Sunday, October 25, 2015

#177 Hunting Knife- Haruki Murakami


#177 Hunting Knife- Haruki Murakami

This is a tiresome piece. I don’t mean boring I mean literally sleepy:

--“He yawned. A long formal kind of yawn. Elegant, almost.”

--“He sank back into an insomniac silence.”

--“The waves lapped at the rocks, leaving white foam behind; by the time the foam vanished, new waves appeared.”

Life seems meaningless when nothing changes. The helicopters came at the same time, the sun crossed the ocean in the same way, the mother/son duo appeared on the beach at the same time everyday.

“One listless day followed another, with nothing to distinguish one from the next. You could have changed the order and no one would have noticed. The sun rose in the east and set in the west, the olive-green helicopters zoomed in low, and I downed gallons of beer and swam to my heart’s content."

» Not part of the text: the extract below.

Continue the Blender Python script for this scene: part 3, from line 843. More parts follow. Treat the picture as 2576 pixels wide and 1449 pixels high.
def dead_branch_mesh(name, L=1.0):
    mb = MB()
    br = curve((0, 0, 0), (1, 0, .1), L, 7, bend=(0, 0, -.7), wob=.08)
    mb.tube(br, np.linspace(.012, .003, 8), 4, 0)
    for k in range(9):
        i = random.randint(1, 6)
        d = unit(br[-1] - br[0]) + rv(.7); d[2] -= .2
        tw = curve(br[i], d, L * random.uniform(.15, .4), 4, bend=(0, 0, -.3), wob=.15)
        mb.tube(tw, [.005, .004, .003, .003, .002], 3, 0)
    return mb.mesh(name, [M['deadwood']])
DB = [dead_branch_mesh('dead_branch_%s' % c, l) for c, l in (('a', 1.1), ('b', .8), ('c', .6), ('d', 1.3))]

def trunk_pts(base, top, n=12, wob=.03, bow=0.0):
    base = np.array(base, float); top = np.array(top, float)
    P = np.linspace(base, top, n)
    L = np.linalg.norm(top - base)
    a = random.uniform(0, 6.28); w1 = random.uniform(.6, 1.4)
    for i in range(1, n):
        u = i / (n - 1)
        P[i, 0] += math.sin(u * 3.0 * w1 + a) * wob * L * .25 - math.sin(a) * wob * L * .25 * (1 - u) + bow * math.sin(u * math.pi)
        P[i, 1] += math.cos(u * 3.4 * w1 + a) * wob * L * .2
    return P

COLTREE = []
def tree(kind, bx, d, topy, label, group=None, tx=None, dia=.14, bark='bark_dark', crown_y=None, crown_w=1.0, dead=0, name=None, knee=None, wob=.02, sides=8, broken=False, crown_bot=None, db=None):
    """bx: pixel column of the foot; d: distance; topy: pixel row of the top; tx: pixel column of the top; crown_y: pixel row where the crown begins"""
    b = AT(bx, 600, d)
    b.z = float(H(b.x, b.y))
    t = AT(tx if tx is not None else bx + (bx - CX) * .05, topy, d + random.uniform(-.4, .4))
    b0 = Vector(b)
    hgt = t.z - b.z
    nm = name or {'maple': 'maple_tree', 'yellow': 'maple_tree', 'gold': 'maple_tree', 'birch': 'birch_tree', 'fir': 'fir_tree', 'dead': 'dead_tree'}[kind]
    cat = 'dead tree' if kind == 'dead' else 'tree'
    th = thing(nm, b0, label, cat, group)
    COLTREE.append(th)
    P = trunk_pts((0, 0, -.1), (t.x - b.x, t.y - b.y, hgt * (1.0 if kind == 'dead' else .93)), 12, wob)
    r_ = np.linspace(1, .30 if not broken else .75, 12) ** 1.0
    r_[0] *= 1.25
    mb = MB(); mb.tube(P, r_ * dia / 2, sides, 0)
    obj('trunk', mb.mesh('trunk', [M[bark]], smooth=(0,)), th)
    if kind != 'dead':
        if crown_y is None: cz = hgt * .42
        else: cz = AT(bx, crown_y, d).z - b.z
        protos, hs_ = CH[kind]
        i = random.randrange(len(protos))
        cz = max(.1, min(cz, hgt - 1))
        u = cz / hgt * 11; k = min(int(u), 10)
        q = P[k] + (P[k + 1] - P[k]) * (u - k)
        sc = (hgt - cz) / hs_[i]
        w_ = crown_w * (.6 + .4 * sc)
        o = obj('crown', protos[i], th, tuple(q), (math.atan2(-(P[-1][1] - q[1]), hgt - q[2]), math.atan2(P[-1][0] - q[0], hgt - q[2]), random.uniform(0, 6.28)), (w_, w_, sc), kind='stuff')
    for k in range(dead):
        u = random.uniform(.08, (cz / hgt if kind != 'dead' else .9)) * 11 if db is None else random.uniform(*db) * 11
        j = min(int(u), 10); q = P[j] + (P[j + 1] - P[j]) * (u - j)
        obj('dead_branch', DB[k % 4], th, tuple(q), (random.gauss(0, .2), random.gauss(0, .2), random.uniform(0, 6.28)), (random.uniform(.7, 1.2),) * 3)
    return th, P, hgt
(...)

Perhaps, life is a dream, or we are in a purgatory holding pattern waiting for salvation: “Was it all an illusion? Or was I the illusion? Maybe it didn’t matter. Come tomorrow, I wouldn’t be here anymore.”

The things that change are the things that we remember, but change is what makes us sick, or hurt, or injured. Change is a knife cutting whatever it can reach.

Notable Passage: “It was as if my whole life revolved around trying to judge the right point in the conversation to say goodbye.”